The Queen defends the Church of England from Secular Attacks

Posted by PITHOCRATES - February 18th, 2012

Week in Review

The U.S. Constitution prevented the new federal government from interfering with a state’s religious policy.  It did not create a wall between church and state.  It created a wall between the federal government and the states.  And on the states’ side of that wall they could do anything they wanted religiously.  Establish a state religion.  Or keep the established religion they had.  If the Catholics wanted to gather in Maryland and establish a Catholic state church they had that right.  And if there were Calvinists looking for a state to live in they could choose to settle in Calvinist Massachusetts.  With John Adams and his family.  If Quakers arrived in the New World they could move on to Pennsylvania where the Quakers were settling.  The Baptists could head to Virginia.

America was settled by religious people escaping religious persecution in Great Britain.  Which was Protestant.  And anti-Catholic.  They also didn’t care too much for the Protestant Calvinists.  Who they derisively called Puritans.  Yes, those Puritans who sailed on the Mayflower.  The people John Adams called neighbor.  Only a century earlier civil war tore England apart.  Resulting from a long and contentious history.  Pitting Catholics against Protestants.  Which the Protestants won.  But it left bitter resentment throughout the country.  Which is why a lot of people left the country.  For a new start.  And the freedom to worship in peace.  Free from harassment.

So both the UK and the USA have deep roots in Christianity.  And despite all of the blood spilled in the name of religion, that same religion helped to make the UK and the USA the great nations they became.  Based on Judeo-Christian values.  Where the governments and the people were deeply religious.  And even the non-practicing Christians and borderline atheists were steeped in these Judeo-Christian values.  Benjamin Franklin.  George Washington.  And Thomas Jefferson.  Who may have been an atheist but thought Jesus Christ was the greatest philosopher of all time.  Even made his own New Testament by cutting out the God parts.  It was these Judeo-Christian values that made great men.  It’s what made the Founding Fathers different from other men.  And how they were able to create a country that favored the people.  Not the ruling class.  Which they would most certainly have been part of.  But these were selfless men.  They did not do things for personal gain.  Something unheard of in those days when it came to governing a nation.  But they did.  Because of their religion.  And their British customs and traditions.  So it’s sad to see these attacks on Christianity in the USA.  Even more sad to see them in the UK (see Queen stands up for Christianity: ‘Church of England is misunderstood and under-appreciated’ by Rebecca English posted 2/16/2012 on the Daily Mail).

And she emphasised that while the Church, of which she is head, was ‘woven into the fabric of this country’ it also had a ‘duty’ to protect freedom of worship for other faiths in order to build ‘a better society’…

It is particularly timely given last week’s landmark legal ruling banning the saying of prayers at council meetings.

Christians and politicians reacted with dismay after a judge overturned centuries of custom by stopping a council in Devon putting prayers on the formal agenda.
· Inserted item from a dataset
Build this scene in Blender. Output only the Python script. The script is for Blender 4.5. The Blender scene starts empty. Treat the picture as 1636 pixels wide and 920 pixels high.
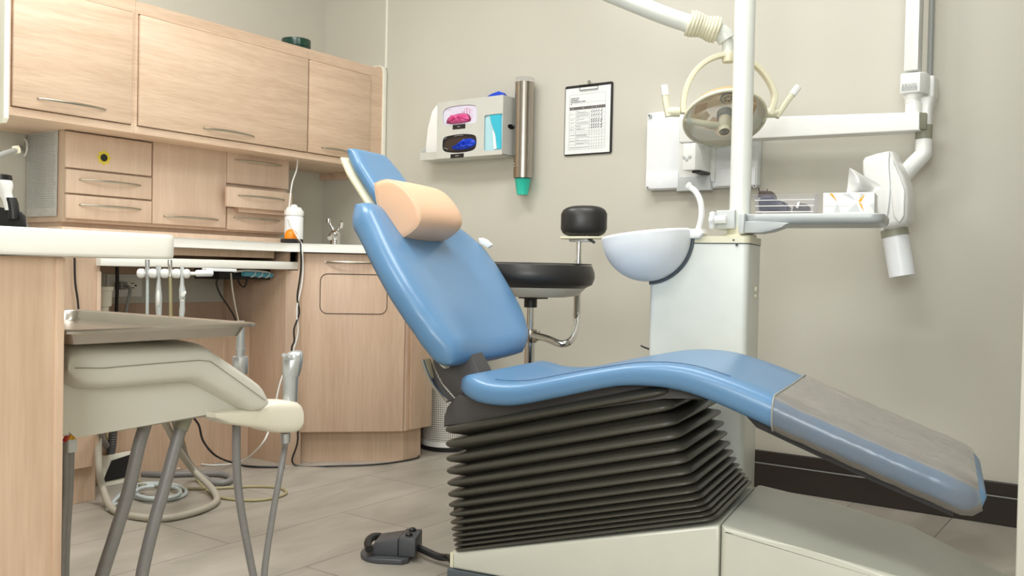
import bpy, bmesh, math, random
import numpy as np
from mathutils import Vector, Matrix
random.seed(7)
COL = bpy.context.scene.collection
# ------------------------------------------------------------------ camera geometry (1636x920 photograph)
CAMH = 0.8
FPX, YAW, PIT, ROLL = 1461.0, math.radians(35.374), math.radians(-0.958), math.radians(1.2)
_cy, _sy, _cp, _sp = math.cos(YAW), math.sin(YAW), math.cos(PIT), math.sin(PIT)
FW = Vector((-_sy*_cp, _cy*_cp, _sp)); _r = Vector((_cy, _sy, 0)); _u = _r.cross(FW)
_cr, _sr = math.cos(ROLL), math.sin(ROLL)
RT = _r*_cr + _u*_sr; UP = _u*_cr - _r*_sr
C = Vector((0, 0, CAMH)); FWH = Vector((-_sy, _cy, 0))
def ray(x, y): return FW + RT*((x-818)/FPX) - UP*((y-460)/FPX)
def on(ax, v, x, y):
    d = ray(x, y); return C + d*((v-C[ax])/d[ax])
def at(x, y, dep): return C + ray(x, y)*dep
D = 3.408            # back wall
LW = -3.67           # left wall
AZ = math.radians(80)
A = Vector((math.sin(AZ), math.cos(AZ), 0)); W = Vector((-math.cos(AZ), math.sin(AZ), 0)); Z = Vector((0, 0, 1))
O = on(2, 0, 722, 932)
def ch(w, x, y):
    d = ray(x, y); t = ((O-C).dot(W)+w)/d.dot(W); p = C + d*t
    return (p-O).dot(A), p.z
def cp(s, w, z): return O + A*s + W*w + Z*z
def pc(w, x, y):
    s, z = ch(w, x, y); return cp(s, w, z)

# ------------------------------------------------------------------ materials
MATS = {}
def lin(c):
    return tuple(((v/255)/12.92 if v/255 <= .04045 else ((v/255+.055)/1.055)**2.4) for v in c) + (1,)
def mat(name, rgb, rough=.5, metal=0., noise=.03, nscale=12, bump=0., bscale=200, spec=None, coat=0, **kw):
    m = bpy.data.materials.new(name); m.use_nodes = True
    nt = m.node_tree; b = nt.nodes['Principled BSDF']; L = nt.links.new
    geo = nt.nodes.new('ShaderNodeTexCoord')
    n = nt.nodes.new('ShaderNodeTexNoise'); n.inputs['Scale'].default_value = nscale; n.inputs['Detail'].default_value = 4
    L(geo.outputs['Object'], n.inputs['Vector'])
    r = nt.nodes.new('ShaderNodeValToRGB'); c = lin(rgb)
    r.color_ramp.elements[0].position = .3; r.color_ramp.elements[1].position = .7
    r.color_ramp.elements[0].color = tuple(max(0, v*(1-noise)) for v in c[:3])+(1,)
    r.color_ramp.elements[1].color = tuple(min(1, v*(1+noise)) for v in c[:3])+(1,)
    L(n.outputs['Fac'], r.inputs['Fac']); L(r.outputs['Color'], b.inputs['Base Color'])
    b.inputs['Roughness'].default_value = rough; b.inputs['Metallic'].default_value = metal
    if spec is not None: b.inputs['Specular IOR Level'].default_value = spec
    if coat: b.inputs['Coat Weight'].default_value = coat; b.inputs['Coat Roughness'].default_value = .15
    if bump:
        n2 = nt.nodes.new('ShaderNodeTexNoise'); n2.inputs['Scale'].default_value = bscale; L(geo.outputs['Object'], n2.inputs['Vector'])
        bp = nt.nodes.new('ShaderNodeBump'); bp.inputs['Strength'].default_value = bump; bp.inputs['Distance'].default_value = .002
        L(n2.outputs['Fac'], bp.inputs['Height']); L(bp.outputs['Normal'], b.inputs['Normal'])
    for k, v in kw.items(): b.inputs[k].default_value = v
    MATS[name] = m; return m
def wood(name, rgb, horiz=False, var=.10):
    m = bpy.data.materials.new(name); m.use_nodes = True
    nt = m.node_tree; b = nt.nodes['Principled BSDF']; L = nt.links.new
    g = nt.nodes.new('ShaderNodeNewGeometry'); mp = nt.nodes.new('ShaderNodeMapping')
    mp.inputs['Scale'].default_value = (1, .10, 1.3) if horiz else (1, 1, .07)
    if horiz: mp.inputs['Rotation'].default_value = (math.radians(-7), 0, 0)
    L(g.outputs['Position'], mp.inputs['Vector'])
    n = nt.nodes.new('ShaderNodeTexNoise'); n.inputs['Scale'].default_value = 9; n.inputs['Detail'].default_value = 6; n.inputs['Distortion'].default_value = 1.6
    n2 = nt.nodes.new('ShaderNodeTexNoise'); n2.inputs['Scale'].default_value = 130; n2.inputs['Detail'].default_value = 3
    L(mp.outputs[0], n.inputs['Vector']); L(mp.outputs[0], n2.inputs['Vector'])
    mx = nt.nodes.new('ShaderNodeMath'); mx.operation = 'MULTIPLY_ADD'; mx.inputs[1].default_value = .4
    L(n2.outputs['Fac'], mx.inputs[0])
    m2 = nt.nodes.new('ShaderNodeMath'); m2.operation = 'MULTIPLY'; m2.inputs[1].default_value = .6
    L(n.outputs['Fac'], m2.inputs[0]); L(m2.outputs[0], mx.inputs[2])
    r = nt.nodes.new('ShaderNodeValToRGB'); c = lin(rgb)
    r.color_ramp.elements[0].position = .33; r.color_ramp.elements[1].position = .62
    r.color_ramp.elements[0].color = (c[0]*(1-var*.9), c[1]*(1-var*1.3), c[2]*(1-var*1.6), 1)
    r.color_ramp.elements[1].color = tuple(min(1, v*(1+var*.5)) for v in c[:3])+(1,)
    L(mx.outputs[0], r.inputs['Fac']); L(r.outputs['Color'], b.inputs['Base Color'])
    b.inputs['Roughness'].default_value = .42
    MATS[name] = m; return m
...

On the same day, two Christian guesthouse owners failed in an attempt to overturn a £3,600 fine imposed for refusing – because it was against their religious beliefs – to allow a gay couple to occupy a double room.

These and other developments, including recent cases of public sector workers being banned from displaying Christian symbols at work, have sparked a debate over whether the country is becoming too secularised and what effect this will have on society…

‘Faith plays a key role in the identity of millions of people, providing not only a system of belief but also a sense of belonging. It can act as a spur for social action. Indeed, religious groups have a proud track record of helping those in the greatest need.’

The Church of England is such a big part of the history of the United Kingdom.  It was critical during the Enlightenment.  For it questioned Catholic dogma.  And a Pope that was only recently selling indulgences to finance some nice Renaissance art.  So there’s no question that politics was creeping into the Catholic Church.  Which is what Henry VIII did not want.  A distant central power interfering with state affairs.  Well, that, and a divorce.  So Henry VIII created his own church.  Lost some of the Catholic dogma.  Some of the politics.  But kept the Judeo-Christian values.  And Britain became great.

Agricultural advances, representative government, economic theory, technological advances – these all flourished in England.  Why?  Critical thinking.  The rule of law.  And Judeo-Christian values.  The customs and traditions that are woven into the fabric of the United Kingdom.  And they should all remain woven in the fabric.  Because customs and traditions define who a people are.  And it’s absurd to think that you can remove customs and traditions just because they are Judeo-Christian.  When we are bending over backwards to accommodate every custom and tradition that isn’t Judeo-Christian in our multicultural world.

So I say to the Queen and Defender of the Faith you go, girl.